O problema destes exemplos (quer dizer, o problema não está no exemplo, mas em quem lê o exemplo e acha uma boa oportunidade de fazer um discurso simplista e generalista a partir dele) é que dão margem para quem queira fazer da excessão a regra.
Eu conheço bem de perto um caso por demais parecido com este: um cara que nunca morou na rua, mas que já morou em um barraco no qual as paredes eram de madeira e as telhas de amianto forrado com saco de lixo. Que foi expulso de casa pelo pai aos 9 anos e obrigado a abandonar a escola (ficando fora dela por nove anos) e que vendia bala nos ônibus do Rio, tirava 20 reais de lucro num dia, 5 reais no outro, prejuízo de 15 no seguinte; às vezes tinha sua mercadoria (jujuba, balas de manga, barras de chocolate) apreendida por policiais...
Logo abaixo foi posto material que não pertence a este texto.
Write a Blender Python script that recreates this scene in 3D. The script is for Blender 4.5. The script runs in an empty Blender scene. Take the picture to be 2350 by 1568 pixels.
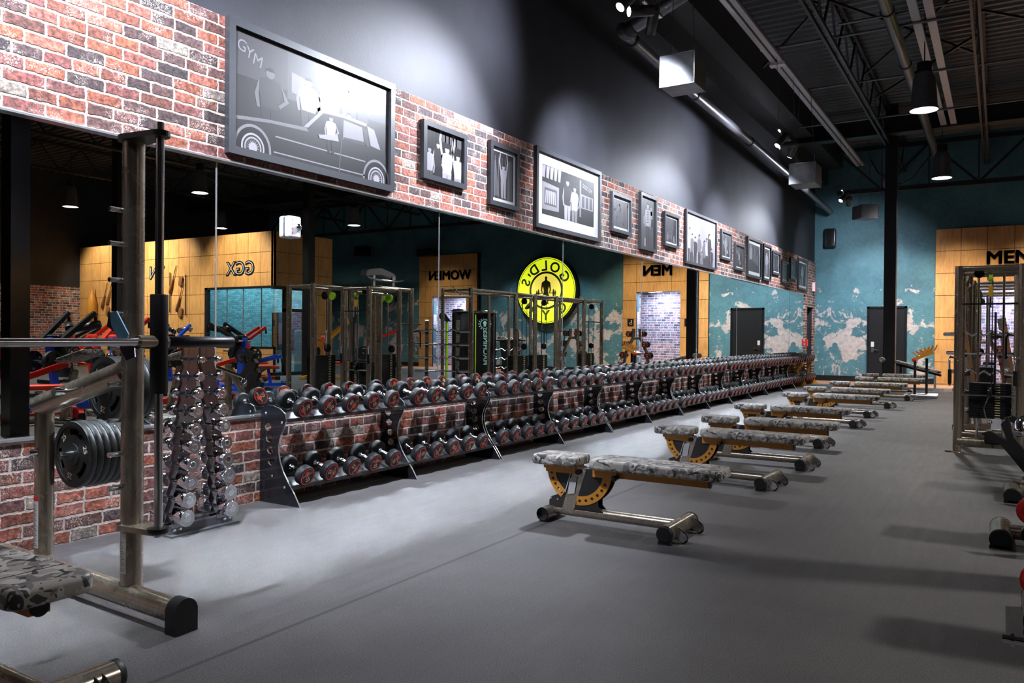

E que lá pelos 21 anos voltou a estudar (tinha parado na sexta série). Se inscreveu numa escola noturna com séries semestrais. Nesta escola as aulas duravam apenas 2 horas por dia e faltavam professores até para matérias curriculares (não teve aulas de História na sexta série, nem de Geografia na sétima, nem de Inglês em ano nenhum). Entretanto dois anos depois ele prestou vestibulinho para a rede de escolas técnicas do Estado e dentre 24000 candidatos ficou em 16º absoluto sendo o 1º do curso que escolheu (Turismo, na Escola Técnica Estadual Juscelino Kubitschek). Poucos anos depois ele resolveu prestar vestibular e passou para três universidades públicas de uma tacada só (UniRio, UERJ e Cefeteq), ficou a um ponto de passar para outra(UFRJ).
Começou a fazer jornalismo, mas abandonou porque o dinheiro que ganhava (ainda vendendo balas) não era suficiente nem para pagar as apostilas. Seis meses antes de desistir do curso tinha prestado concurso para um dos jornais de médio porte do Rio (Folha Dirigida), eram cerca de 300 estudantes disputando 7 vagas, a exigência do edital era que estivessem entre o 4º e o 6º períodos. Ele estava no 3º com matérias do 2º pendentes mas se inscreveu. Mesmo disputando com concorrentes de períodos bem mais adiantados, se classificou. Foi chamado e não teve problemas quanto ao período que cursava, achou que as coisas poderiam dar uma facilitada... mas a bolsa era muito baixa (5/8 de um salário mínimo) e (mesmo com ele tentando completar a renda com os bicos de sempre) não resolveu nada.
Entrou pra UFF, saiu pelo mesmo motivo... resolveu começar a prestar concursos e ficou por um ponto de se classificar em um , por um ponto de se classificar em outro, até que saiu um para o IBGE e se classificou em 2° dentre 2700 candidatos.
Não apareceu em jornal nenhum, talvez até mais por ser muito tímido e não gostar nada de expor suas pessoalidades (muito embora esteja mudando neste quesito, aos poucos, tanto que está escrevendo este post). Fica muito feliz pelo exemplo do Ubirajara. Mas fica muito puto quando casos como estes, de indivíduos que de alguma forma conseguiram ultrapassar os obstáculos absurdos e desumanos por terem alguma habilidade especial inata (no caso do rapaz que eu conheço, um QI de 156, mensurado por dois psicólogos diferentes), são usados para sustentar o discurso de que não há motivos para se falar em desigualdades e modos de saná-las.